/ 31 January 2008

ANC’s power grab

A consortium that includes ANC investment company Chancellor House has signed another mega contract with Eskom, almost doubling the ruling party's stake in -- and expected profit from -- the parastatal's drive to build new power stations. Eskom's five-year capacity expansion programme, designed to catch up with rising electricity demand and prevent further blackouts, has been ramped up and will now top R300-billion.

A consortium that includes ANC investment company Chancellor House has signed another mega contract with Eskom, almost doubling the ruling party’s stake in — and expected profit from — the parastatal’s drive to build new power stations.

Eskom’s five-year capacity expansion programme, designed to catch up with rising electricity demand and prevent further blackouts, has been ramped up and will now top R300-billion.

The Mail & Guardian revealed in November that Chancellor House owned 25% of engineering company Hitachi Power Africa, giving it a R3-billion stake in a R20-billion tender Eskom had awarded to Hitachi and its parent company, Hitachi Power Europe.

That contract, the largest yet in Eskom’s expansion drive, was to supply six giant boilers, also called steam generators, for Medupi, Eskom’s new coal-fired power station under construction in Limpopo.

This week it emerged that Eskom subsequently awarded the Hitachi consortium a similar contract, this time for ‘Project Bravo”, a second new coal-fired station. Bravo will be built near Eskom’s existing Kendal power station in Mpumalanga.

The Bravo contract was awarded without a further tender process. Earlier, Eskom justified its intended departure from standard procurement rules on grounds, among others, that it would save time.

Eskom has made no announcement about the Bravo contract, but construction giant Murray & Roberts let the cat out of the bag in a JSE regulatory announcement on Monday, saying it had ‘secured the construction contract to Hitachi for both the Medupi and Bravo boiler contracts”. Murray & Roberts is the Hitachi consortium’s construction subcontractor.

On Thursday a member of the Hitachi consortium, who asked not to be named, confirmed that Eskom and Hitachi had already signed the Bravo contract on December 14. The member said the contract was worth about R18,5-billion, slightly less than the Medupi contract but with similar arrangements.

Eskom failed to respond to questions about the value of the contract and when it was signed.

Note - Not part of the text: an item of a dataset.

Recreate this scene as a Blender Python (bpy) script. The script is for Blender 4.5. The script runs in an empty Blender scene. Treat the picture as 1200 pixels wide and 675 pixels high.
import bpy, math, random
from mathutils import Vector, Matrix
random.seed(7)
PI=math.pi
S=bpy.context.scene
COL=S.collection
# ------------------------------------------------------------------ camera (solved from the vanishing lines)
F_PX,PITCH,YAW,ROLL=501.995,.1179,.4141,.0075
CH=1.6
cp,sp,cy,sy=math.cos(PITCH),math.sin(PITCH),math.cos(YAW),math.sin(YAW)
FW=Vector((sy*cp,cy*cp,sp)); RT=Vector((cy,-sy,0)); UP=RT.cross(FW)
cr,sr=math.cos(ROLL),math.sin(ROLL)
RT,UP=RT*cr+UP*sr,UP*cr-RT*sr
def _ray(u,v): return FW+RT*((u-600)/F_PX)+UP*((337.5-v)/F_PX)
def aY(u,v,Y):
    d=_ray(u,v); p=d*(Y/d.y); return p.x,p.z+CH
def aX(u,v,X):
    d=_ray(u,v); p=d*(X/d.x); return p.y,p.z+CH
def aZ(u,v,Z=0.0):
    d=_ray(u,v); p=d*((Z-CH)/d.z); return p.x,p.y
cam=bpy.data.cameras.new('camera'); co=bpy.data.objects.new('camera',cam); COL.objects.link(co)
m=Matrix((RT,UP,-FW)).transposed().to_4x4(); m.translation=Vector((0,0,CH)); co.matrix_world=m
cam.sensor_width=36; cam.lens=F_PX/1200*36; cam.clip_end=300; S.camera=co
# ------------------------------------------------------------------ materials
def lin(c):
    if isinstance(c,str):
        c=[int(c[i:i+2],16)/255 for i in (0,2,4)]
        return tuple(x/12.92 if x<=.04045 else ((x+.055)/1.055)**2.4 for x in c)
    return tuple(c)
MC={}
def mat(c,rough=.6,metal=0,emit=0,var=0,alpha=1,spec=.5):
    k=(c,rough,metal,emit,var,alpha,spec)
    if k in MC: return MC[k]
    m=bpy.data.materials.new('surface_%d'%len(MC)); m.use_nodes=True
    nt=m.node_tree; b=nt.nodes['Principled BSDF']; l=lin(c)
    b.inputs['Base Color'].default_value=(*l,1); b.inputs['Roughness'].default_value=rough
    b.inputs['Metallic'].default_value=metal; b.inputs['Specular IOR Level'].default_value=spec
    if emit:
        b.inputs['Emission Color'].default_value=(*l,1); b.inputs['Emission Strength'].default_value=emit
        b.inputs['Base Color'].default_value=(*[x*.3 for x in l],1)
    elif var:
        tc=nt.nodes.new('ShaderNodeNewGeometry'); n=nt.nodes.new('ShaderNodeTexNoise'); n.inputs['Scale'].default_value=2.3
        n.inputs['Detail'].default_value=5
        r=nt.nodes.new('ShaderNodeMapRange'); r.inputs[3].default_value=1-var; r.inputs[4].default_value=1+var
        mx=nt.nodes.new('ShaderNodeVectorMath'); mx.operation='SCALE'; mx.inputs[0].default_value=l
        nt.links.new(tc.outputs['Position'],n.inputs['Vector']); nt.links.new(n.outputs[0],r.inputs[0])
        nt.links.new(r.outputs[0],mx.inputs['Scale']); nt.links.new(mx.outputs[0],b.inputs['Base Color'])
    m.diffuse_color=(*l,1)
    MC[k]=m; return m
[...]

Chancellor House’s 25% stake in Hitachi Power Africa, which will perform 60% of the contract, translates to about R2,8-billion of the R18,5-billion total value. Coming on top of its R3-billion stake in the Medupi contract, this almost doubles the ANC company’s known stake in Eskom’s capacity expansion programme to about R5,8-billion. How much of this will be profit is not known.

The M&G and the Institute of Security Studies’s corruption and governance programme revealed in 2006 that Chancellor House was an ANC business front, set up in 2003 with the sole aim of funding the party. It has investments in mining, logistics, engineering and other sectors.

Eskom’s decision to award the Bravo boiler contract to the Hitachi consortium was not unexpected. In November, when it announced the award of the major contracts for Medupi, Eskom said that it was in negotiations with the winning bidders to supply Bravo too.

Last week Engineering News quoted Brian Dames, head of Eskom Enterprises, the division responsible for the new building programme, saying Eskom was ‘pretty much done” concluding the boiler and turbine contracts for Bravo, but that the parastatal ‘just hadn’t had the time to make an announcement”.

In December Eskom defended its ‘fleet strategy” — negotiating contracts for Bravo with the successful Medupi tenderers rather than starting a fresh tender process — by saying it represented an effective strategy to meet its capacity expansion objectives.

Eskom said the limited response it had received to its call for tenders for Medupi — there were only two competitors for the boiler contract — ‘confirmed the constraint in the global market for the construction of power stations”. The fleet strategy provided ‘greater security that Eskom will be in a position to achieve the best possible schedule for its capi-tal expansion programme”.

Eskom also said it had obtained external legal opinion confirming that its approach ‘can be justified as meeting the constitutional requirements of a procurement process that is competitive, equitable, cost-effective, fair and transparent”.

The power utility’s contracts highlight the problem of Chancellor House tendering for state contracts: the ANC, as ruling party, is effectively both player and referee.

Delegates to the ANC’s Polokwane national conference in December appear to have accepted the need for reform. A resolution mandated the party’s national executive committee to ‘urgently develop guidelines and policy on public and private funding, including how to regulate investment vehicles”.